Enviro Reporter Rosenthal to China and India: Just Sweat It Out

Elisabeth Rosenthal says let them sweat, in the name of the planet: "As more people in more countries come to rely on air-conditioning, the idea of thermal comfort may need to be rethought to curb the growth in greenhouse gas emissions. Ten years ago, when I lived in Beijing, air-conditioning was a rare luxury. On a visit there this month, I saw air-conditioners blasting even in rural restaurants. If hundreds of millions people in China and India expect to be cooled to our frigid standard of 71.6 degrees all the time, the environmental impact might be far less comfortable."

Elisabeth Rosenthal, an environmental reporter who has blamed about every problem under the sun on global warming, called on China and India to turn off their air conditioners to save the planet in the Sunday Review – 'Oh, to Be Warm In Summer's Heat.'

Rosenthal's personal temperature preferences (she complains of shivering in air-conditoning crazy Hong Kong) are apparently to be locked in as global policy to fight greenhouse gases.

Why are airports, shops, offices and homes in the United States and elsewhere chilled to sweater-weather temperatures in summer when the temperature outside rises? 'Everyone asks the question, but no one has a good answer,' said Fergus Nicol, a cooling expert and professor emeritus of architecture at London Metropolitan University. 'I think it's because air-conditioners are supposed to produce cool, so it has become an expectation.' Maybe, he said, there's also a bit of 'conspicuous consumption.'

Many energy experts recommend setting thermostats at 78 degrees in summer, to conserve energy and to combat rising greenhouse gas emissions. The exact energy savings depends on numerous factors, including the type of air-conditioning and the temperature outside. But turning up the programmable thermostat of a central air-conditioning system 1 degree can yield a 6 percent savings in energy used for cooling, according to the United States Energy Star program.

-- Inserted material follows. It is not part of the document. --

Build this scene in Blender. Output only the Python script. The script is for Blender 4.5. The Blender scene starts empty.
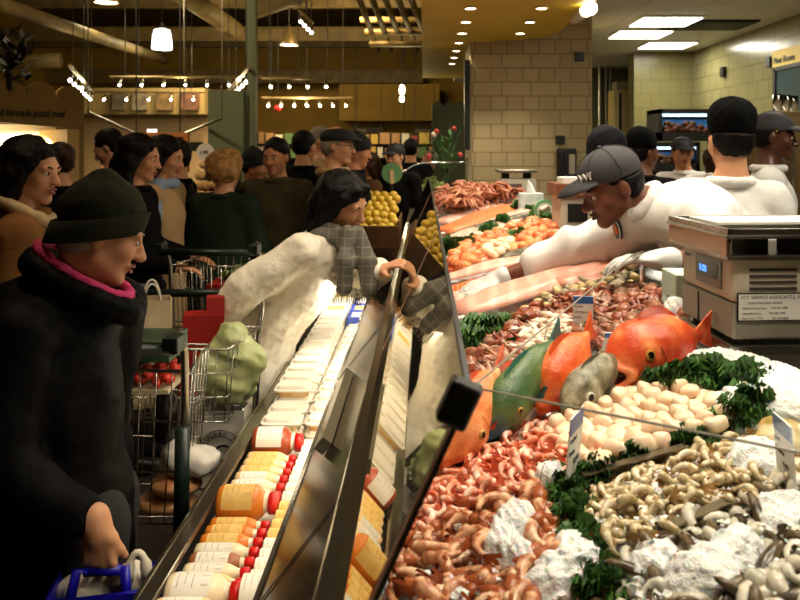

Still, few homes or buildings in the developed world seem to follow such impulses. Instead, they set summer thermostats in the low 70s or even the high 60s.
....
As more people in more countries come to rely on air-conditioning, the idea of thermal comfort may need to be rethought to curb the growth in greenhouse gas emissions. Ten years ago, when I lived in Beijing, air-conditioning was a rare luxury. On a visit there this month, I saw air-conditioners blasting even in rural restaurants. If hundreds of millions people in China and India expect to be cooled to our frigid standard of 71.6 degrees all the time, the environmental impact might be far less comfortable.